2002年7月

日本では「本音と建前」という言葉が生きています。狭い共同体の中でその構成員同士が平和に仲良く暮らさなければならないという日本の地理的歴史的な条件は人間関係のありかたにも大きく影響を与えています。本音を言えば相手を傷つけたりするのでこのような時は建前を言うことで共同体の平和を保つことができます。これは皆と違う本音は控えて建前に順応するという習慣を生み自分の意見をなかなか言わない日本人への批判を生む元となったようです。日本人は自己主張より和を尊ぶために本音を控えているといえますが国際社会では通用しない場合が多いのです。

数年前に日本のある大手企業との間で合弁会社の設立の話がでました。私の立場からは日韓のお互いの意思疎通を側面から助けたつもりであるがこの交渉を通じて感じた事の一つに「本音が見えない日本人」「顔が見えない日本企業」を感じました。


交渉の窓口責任者が任命されているにもかかわらず財務、法律、製造、販売など各部門から責任者が来て問題点を指摘して交渉をするので韓国側は「合弁会社設立の意思」が本当にあるのだろうか?と私に疑問をなげかけました。設立の交渉は「建前」で「本音」は設立せず情報収集だけなのではないかとの疑念をもたらしました。日本側では各部門の合意が必要ですから各部門が納得する必要があるのは理解できます。しかしその後最終的に誰が決定するのか解りにくいし、また意思決定のスピードは驚くほど遅いのです。

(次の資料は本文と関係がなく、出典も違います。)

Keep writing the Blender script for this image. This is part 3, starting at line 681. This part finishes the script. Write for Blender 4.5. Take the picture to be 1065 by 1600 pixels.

結局この話は当初から3年後に日本側から「今回の話はしばらく保留にしたい」と電話で連絡があったようで、韓国側ではこれはしばらく時間を置いて再交渉という理解をしたようだが、私はこれは破談となった意味であると解説した覚えがあります。

私が韓国に来て改めて感じた日本企業の改めて欲しい点は次のような内容です。
1)意思決定スピードが異常に遅い、(ビジネスはスピードだと良く聞くが・・)。
2)一体誰が最終責任者なのか解らない。(合議制は弊害にもなっている)
3)打合せに外国人には曖昧な表現が多すぎる。(「前向きに検討」はその時だけの逃げ)

マネージャークラスの人と会議をした時、日本語の「そうですね」とだけ聞けば、韓国人は「あなたの意見に同意する」と考える。だが「そうですね」は単純なあいづちにすぎず「後で考えてみましょう」という真意が含まれています、これを誤解し失敗する韓国人も少なくないと聞きます。日本では会話の潤滑剤になる相槌も韓国人はその曖昧さは極めて解りにくく誤解のもとにもなります、要するに「本音が見えにくい」のです。これが韓国人には日本とのビジネス交渉は難しいと映るようです。

 
初対面の韓国人と日本人が酒を飲みながら話しをすると、親しくなれば韓国人はありのままの姿を多くさらけ出します。しかし日本人は酒の席が終わるまで自分の話をほとんどしません。韓国人同士では初対面でも意気投合することが多く義兄弟を結ぶこともあります。私にも韓国では義理の弟が一人居ます。しかし日本人同士ではこういうことは殆んどありません。簡単に言うと本音は心の中のことで建前は表向きの顔のこと。もちろんどんな人でも本音と建前が違うことはあります、しかし日本人は特に本音を示さない傾向が強く「本音と建前」という言葉がつくられたのではないでしょうか。

日本人も正月の年賀はがきや夏の暑中見舞い、年末と盆には葉書や贈り物をやり取りするなど努力し、付き合いを非常に重視します。こうして一度本音の付き合いが始まれば長続きしていくはずだと私は韓国人に説明しています。 韓国人はけんかしても、その後親しくなれますが、日本人はほとんどけんかをすることはありません。ひどくけんかをするようなことでもあれば人間関係は終わりと言っても過言ではありません。本音で話す韓国人、本音と建前を使い分ける日本人、日韓の生活文化の差でもあります。